- Required work -
Nothing after the line with "random.seed(7)" belongs in the copy; extract the lines below from the top through that line, pictures left out.

- Supplied information -
>> Start

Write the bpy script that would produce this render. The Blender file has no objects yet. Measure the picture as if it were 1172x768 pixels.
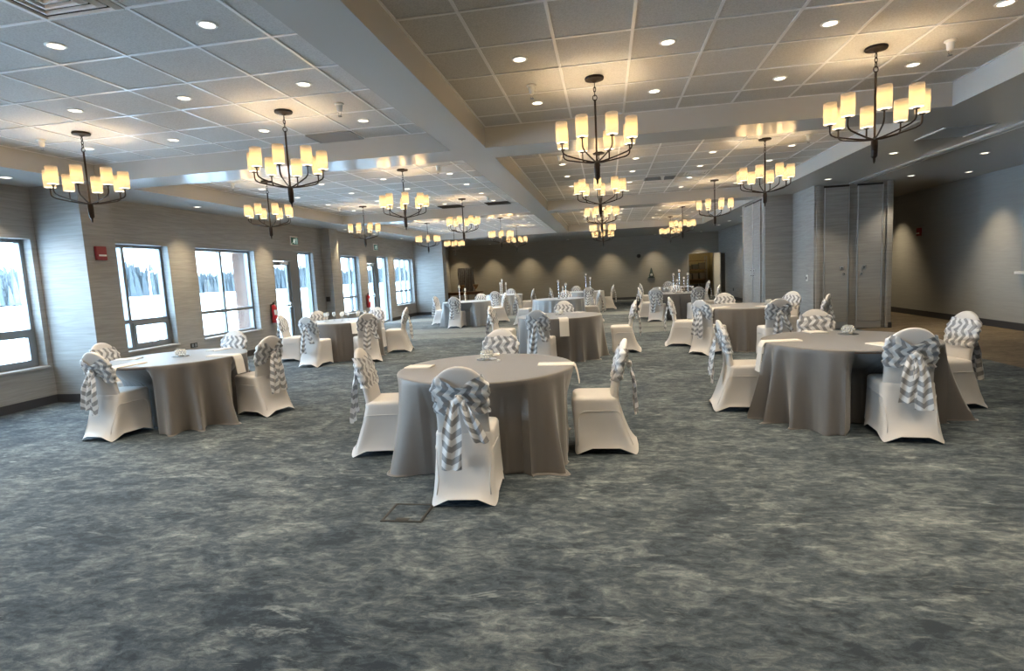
import bpy, bmesh, math, random
from mathutils import Vector, Matrix
PI = math.pi
S = bpy.context.scene
C = S.collection
random.seed(7)

# ---------------------------------------------------------------- dimensions (metres)
EYE = 1.556
ZS = 3.129          # soffit
ZC = 3.382          # tile ceiling
YB = 28.77          # back wall
XL = -8.10          # window wall
XR = 7.80           # right wall
YF = -7.6           # wall behind the viewer

# ---------------------------------------------------------------- materials
def newmat(name):
    m = bpy.data.materials.new(name); m.use_nodes = True
    nt = m.node_tree
    return m, nt, nt.nodes['Principled BSDF']
def N(nt, t, **kw):
    n = nt.nodes.new(t)
    for k, v in kw.items():
        if k in n.inputs.keys(): n.inputs[k].default_value = v
        else: setattr(n, k, v)
    return n
def ramp(nt, stops, interp='LINEAR'):
    r = nt.nodes.new('ShaderNodeValToRGB'); r.color_ramp.interpolation = interp
    e = r.color_ramp.elements
    while len(e) > 1: e.remove(e[-1])
    e[0].position, e[0].color = stops[0][0], (*stops[0][1], 1)
    for p, c in stops[1:]:
        x = e.new(p); x.color = (*c, 1)
    return r
def plain(name, col, rough=.6, metal=0, noise=0, nscale=20, bump=0, bscale=200, spec=.5, sheen=0):
    m, nt, b = newmat(name)
    b.inputs['Base Color'].default_value = (*col, 1)
    b.inputs['Roughness'].default_value = rough
    b.inputs['Metallic'].default_value = metal
    b.inputs['Specular IOR Level'].default_value = spec
    if sheen: b.inputs['Sheen Weight'].default_value = sheen
    tc = N(nt, 'ShaderNodeTexCoord')
    if noise:
        n = N(nt, 'ShaderNodeTexNoise', Scale=nscale, Detail=5)
        nt.links.new(tc.outputs['Object'], n.inputs['Vector'])
        r = ramp(nt, [(.3, tuple(c*(1-noise) for c in col)), (.7, tuple(min(1, c*(1+noise)) for c in col))])
        nt.links.new(n.outputs['Fac'], r.inputs['Fac']); nt.links.new(r.outputs['Color'], b.inputs['Base Color'])
    if bump:
        n2 = N(nt, 'ShaderNodeTexNoise', Scale=bscale, Detail=3)
        nt.links.new(tc.outputs['Object'], n2.inputs['Vector'])
        bp = N(nt, 'ShaderNodeBump', Strength=bump, Distance=.003)
        nt.links.new(n2.outputs['Fac'], bp.inputs['Height']); nt.links.new(bp.outputs['Normal'], b.inputs['Normal'])
    return m
def emis(name, col, strength, base=(.8, .8, .8)):
    m, nt, b = newmat(name)
    b.inputs['Base Color'].default_value = (*base, 1)
    b.inputs['Emission Color'].default_value = (*col, 1)
    b.inputs['Emission Strength'].default_value = strength
    return m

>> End

- Final answer -
Write the bpy script that would produce this render. The Blender file has no objects yet. Measure the picture as if it were 1172x768 pixels.
import bpy, bmesh, math, random
from mathutils import Vector, Matrix
PI = math.pi
S = bpy.context.scene
C = S.collection
random.seed(7)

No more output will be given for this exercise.